Output only the lines from the start of the entries through the line holding "S.camera = cam". Each line must match the original exactly.
*****
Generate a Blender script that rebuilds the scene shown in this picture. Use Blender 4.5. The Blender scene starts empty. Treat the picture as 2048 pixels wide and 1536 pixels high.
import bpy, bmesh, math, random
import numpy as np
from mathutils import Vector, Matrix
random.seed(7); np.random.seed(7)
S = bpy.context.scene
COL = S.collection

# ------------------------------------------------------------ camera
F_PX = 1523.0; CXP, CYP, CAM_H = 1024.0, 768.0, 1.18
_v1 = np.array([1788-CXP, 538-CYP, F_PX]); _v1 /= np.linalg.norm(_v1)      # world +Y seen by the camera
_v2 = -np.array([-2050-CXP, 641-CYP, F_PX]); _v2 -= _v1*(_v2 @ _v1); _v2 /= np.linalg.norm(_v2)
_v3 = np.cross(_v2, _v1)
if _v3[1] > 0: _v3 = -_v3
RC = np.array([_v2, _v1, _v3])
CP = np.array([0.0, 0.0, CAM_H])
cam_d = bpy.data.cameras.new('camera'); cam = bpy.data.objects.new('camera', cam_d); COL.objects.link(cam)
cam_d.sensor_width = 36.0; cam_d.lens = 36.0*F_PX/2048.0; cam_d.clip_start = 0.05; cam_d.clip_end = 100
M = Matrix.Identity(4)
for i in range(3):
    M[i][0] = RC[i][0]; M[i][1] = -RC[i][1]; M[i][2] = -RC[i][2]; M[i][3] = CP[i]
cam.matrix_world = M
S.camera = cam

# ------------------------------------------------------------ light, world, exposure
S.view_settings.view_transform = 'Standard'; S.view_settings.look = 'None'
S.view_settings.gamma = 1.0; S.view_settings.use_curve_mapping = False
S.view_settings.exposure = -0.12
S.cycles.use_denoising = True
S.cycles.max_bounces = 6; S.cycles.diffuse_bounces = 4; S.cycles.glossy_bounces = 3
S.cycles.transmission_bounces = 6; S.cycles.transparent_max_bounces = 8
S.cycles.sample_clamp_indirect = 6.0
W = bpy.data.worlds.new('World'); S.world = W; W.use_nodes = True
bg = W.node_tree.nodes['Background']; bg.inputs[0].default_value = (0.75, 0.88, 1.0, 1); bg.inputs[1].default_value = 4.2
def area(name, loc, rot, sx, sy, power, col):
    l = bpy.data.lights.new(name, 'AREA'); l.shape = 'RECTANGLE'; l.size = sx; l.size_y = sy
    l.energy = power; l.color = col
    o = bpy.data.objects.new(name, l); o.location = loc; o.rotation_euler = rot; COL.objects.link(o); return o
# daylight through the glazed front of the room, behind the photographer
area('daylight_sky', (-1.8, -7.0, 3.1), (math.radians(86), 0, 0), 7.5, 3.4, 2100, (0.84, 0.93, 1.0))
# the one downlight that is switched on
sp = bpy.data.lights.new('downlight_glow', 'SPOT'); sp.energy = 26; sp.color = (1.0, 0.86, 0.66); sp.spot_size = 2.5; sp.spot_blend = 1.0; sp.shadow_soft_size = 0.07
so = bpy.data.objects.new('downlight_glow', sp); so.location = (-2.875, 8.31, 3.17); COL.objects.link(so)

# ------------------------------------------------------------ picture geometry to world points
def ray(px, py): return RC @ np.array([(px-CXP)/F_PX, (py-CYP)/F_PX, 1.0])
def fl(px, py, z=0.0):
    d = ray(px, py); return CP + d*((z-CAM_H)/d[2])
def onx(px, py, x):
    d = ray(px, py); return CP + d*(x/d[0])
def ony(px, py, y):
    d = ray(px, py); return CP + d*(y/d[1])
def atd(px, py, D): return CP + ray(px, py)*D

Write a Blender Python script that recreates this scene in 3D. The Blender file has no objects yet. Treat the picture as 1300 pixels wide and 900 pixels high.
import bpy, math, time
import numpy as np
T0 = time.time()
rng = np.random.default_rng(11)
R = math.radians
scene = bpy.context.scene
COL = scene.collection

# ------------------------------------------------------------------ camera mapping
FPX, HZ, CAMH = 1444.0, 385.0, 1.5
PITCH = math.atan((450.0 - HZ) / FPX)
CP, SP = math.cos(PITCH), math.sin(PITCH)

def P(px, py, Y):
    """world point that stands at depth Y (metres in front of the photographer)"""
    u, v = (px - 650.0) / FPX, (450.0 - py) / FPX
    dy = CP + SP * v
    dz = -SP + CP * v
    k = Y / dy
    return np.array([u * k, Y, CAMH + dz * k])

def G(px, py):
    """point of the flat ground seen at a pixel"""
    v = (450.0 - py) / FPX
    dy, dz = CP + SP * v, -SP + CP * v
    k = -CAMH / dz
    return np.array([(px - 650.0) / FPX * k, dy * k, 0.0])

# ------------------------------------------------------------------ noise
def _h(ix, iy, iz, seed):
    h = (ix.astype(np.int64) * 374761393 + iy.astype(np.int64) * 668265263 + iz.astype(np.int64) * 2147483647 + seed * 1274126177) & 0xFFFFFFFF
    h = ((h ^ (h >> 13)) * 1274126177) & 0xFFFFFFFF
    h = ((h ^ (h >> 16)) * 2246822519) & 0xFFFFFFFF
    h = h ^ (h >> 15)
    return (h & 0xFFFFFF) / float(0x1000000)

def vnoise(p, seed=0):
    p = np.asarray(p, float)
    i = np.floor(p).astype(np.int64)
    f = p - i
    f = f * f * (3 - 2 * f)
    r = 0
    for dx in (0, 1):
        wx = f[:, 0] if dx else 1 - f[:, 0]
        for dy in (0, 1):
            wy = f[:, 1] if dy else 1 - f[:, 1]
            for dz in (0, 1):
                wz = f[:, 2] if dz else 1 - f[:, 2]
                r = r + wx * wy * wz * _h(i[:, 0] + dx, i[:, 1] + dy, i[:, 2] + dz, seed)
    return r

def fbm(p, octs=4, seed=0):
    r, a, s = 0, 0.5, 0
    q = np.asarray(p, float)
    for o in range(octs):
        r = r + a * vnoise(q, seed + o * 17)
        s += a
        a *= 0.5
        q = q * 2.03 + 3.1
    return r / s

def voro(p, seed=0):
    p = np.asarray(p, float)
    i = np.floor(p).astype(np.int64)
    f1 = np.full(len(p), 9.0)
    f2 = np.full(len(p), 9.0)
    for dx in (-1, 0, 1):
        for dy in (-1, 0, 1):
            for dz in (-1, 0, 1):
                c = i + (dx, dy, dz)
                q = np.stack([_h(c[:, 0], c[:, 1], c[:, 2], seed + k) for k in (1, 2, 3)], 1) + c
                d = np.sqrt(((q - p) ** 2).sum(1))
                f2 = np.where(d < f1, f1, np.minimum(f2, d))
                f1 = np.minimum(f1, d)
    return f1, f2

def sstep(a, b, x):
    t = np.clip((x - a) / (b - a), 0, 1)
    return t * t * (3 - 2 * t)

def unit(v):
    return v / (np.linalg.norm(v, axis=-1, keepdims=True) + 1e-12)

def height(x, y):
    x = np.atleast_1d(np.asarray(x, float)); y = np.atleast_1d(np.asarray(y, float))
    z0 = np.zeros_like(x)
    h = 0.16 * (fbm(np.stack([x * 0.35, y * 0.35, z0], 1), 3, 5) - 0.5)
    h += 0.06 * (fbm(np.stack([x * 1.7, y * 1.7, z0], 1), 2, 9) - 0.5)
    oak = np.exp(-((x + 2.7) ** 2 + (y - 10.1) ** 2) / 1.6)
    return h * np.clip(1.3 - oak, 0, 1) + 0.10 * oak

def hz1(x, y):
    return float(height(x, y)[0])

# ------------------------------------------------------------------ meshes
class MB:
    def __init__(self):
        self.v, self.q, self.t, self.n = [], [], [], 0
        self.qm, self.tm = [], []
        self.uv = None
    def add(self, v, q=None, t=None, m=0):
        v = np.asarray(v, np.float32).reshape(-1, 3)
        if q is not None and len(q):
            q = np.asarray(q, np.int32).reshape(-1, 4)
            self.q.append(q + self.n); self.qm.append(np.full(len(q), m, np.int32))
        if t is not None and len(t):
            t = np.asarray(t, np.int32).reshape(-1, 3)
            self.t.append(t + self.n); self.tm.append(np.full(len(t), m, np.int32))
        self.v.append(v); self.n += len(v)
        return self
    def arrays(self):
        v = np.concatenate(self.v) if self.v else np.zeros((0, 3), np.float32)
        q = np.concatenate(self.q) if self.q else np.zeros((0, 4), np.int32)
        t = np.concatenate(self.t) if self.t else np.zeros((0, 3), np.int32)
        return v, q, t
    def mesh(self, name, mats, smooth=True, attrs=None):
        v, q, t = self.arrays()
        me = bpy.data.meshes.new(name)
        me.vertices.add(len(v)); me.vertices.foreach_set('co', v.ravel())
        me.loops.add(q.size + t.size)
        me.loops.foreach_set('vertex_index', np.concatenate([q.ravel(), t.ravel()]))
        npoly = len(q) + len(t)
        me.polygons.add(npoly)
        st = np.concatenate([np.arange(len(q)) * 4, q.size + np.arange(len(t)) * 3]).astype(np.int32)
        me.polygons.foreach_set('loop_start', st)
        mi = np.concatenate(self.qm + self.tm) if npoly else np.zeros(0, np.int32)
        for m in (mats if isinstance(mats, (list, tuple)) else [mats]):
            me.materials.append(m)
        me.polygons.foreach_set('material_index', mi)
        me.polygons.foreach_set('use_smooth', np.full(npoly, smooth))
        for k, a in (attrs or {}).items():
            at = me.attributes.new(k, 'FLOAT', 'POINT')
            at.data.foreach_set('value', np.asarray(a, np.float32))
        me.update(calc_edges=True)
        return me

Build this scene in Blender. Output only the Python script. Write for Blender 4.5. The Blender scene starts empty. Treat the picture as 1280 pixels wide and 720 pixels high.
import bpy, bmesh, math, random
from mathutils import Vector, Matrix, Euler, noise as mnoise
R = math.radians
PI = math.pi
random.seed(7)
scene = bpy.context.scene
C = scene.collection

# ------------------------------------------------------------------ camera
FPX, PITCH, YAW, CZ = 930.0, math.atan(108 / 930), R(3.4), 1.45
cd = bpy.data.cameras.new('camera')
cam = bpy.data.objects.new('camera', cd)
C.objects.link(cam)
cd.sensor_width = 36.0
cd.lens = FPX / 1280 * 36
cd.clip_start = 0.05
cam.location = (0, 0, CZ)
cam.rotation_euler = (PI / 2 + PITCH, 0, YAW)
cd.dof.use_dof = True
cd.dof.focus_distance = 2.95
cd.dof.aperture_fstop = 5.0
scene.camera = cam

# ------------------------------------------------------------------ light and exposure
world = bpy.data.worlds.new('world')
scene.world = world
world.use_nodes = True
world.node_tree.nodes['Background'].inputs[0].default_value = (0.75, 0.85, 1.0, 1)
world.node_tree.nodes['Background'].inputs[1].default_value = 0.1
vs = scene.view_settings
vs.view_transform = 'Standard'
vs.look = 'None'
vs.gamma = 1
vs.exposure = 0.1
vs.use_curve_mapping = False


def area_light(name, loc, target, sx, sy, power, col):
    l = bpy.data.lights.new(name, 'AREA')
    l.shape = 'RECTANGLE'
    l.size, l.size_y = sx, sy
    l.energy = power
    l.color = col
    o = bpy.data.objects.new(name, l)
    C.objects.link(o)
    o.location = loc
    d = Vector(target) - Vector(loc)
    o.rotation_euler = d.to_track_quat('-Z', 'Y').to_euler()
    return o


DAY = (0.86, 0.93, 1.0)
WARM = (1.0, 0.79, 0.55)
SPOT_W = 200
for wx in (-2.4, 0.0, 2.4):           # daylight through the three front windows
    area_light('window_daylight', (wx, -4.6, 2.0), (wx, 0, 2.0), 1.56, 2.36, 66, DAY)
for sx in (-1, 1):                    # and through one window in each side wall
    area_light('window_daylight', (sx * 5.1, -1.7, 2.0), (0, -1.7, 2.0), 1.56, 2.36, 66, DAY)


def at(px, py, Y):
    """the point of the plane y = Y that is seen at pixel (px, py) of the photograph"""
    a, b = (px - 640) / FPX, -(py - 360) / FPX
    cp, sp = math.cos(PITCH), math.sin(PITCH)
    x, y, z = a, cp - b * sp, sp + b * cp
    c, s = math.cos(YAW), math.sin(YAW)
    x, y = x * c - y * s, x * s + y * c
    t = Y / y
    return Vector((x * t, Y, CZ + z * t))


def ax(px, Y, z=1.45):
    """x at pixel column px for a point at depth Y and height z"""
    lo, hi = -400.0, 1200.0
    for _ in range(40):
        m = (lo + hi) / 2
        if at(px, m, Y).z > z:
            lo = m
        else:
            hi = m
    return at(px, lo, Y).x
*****
● FINAL ANSWER:
Generate a Blender script that rebuilds the scene shown in this picture. Use Blender 4.5. The Blender scene starts empty. Treat the picture as 2048 pixels wide and 1536 pixels high.
import bpy, bmesh, math, random
import numpy as np
from mathutils import Vector, Matrix
random.seed(7); np.random.seed(7)
S = bpy.context.scene
COL = S.collection

# ------------------------------------------------------------ camera
F_PX = 1523.0; CXP, CYP, CAM_H = 1024.0, 768.0, 1.18
_v1 = np.array([1788-CXP, 538-CYP, F_PX]); _v1 /= np.linalg.norm(_v1)      # world +Y seen by the camera
_v2 = -np.array([-2050-CXP, 641-CYP, F_PX]); _v2 -= _v1*(_v2 @ _v1); _v2 /= np.linalg.norm(_v2)
_v3 = np.cross(_v2, _v1)
if _v3[1] > 0: _v3 = -_v3
RC = np.array([_v2, _v1, _v3])
CP = np.array([0.0, 0.0, CAM_H])
cam_d = bpy.data.cameras.new('camera'); cam = bpy.data.objects.new('camera', cam_d); COL.objects.link(cam)
cam_d.sensor_width = 36.0; cam_d.lens = 36.0*F_PX/2048.0; cam_d.clip_start = 0.05; cam_d.clip_end = 100
M = Matrix.Identity(4)
for i in range(3):
    M[i][0] = RC[i][0]; M[i][1] = -RC[i][1]; M[i][2] = -RC[i][2]; M[i][3] = CP[i]
cam.matrix_world = M
S.camera = cam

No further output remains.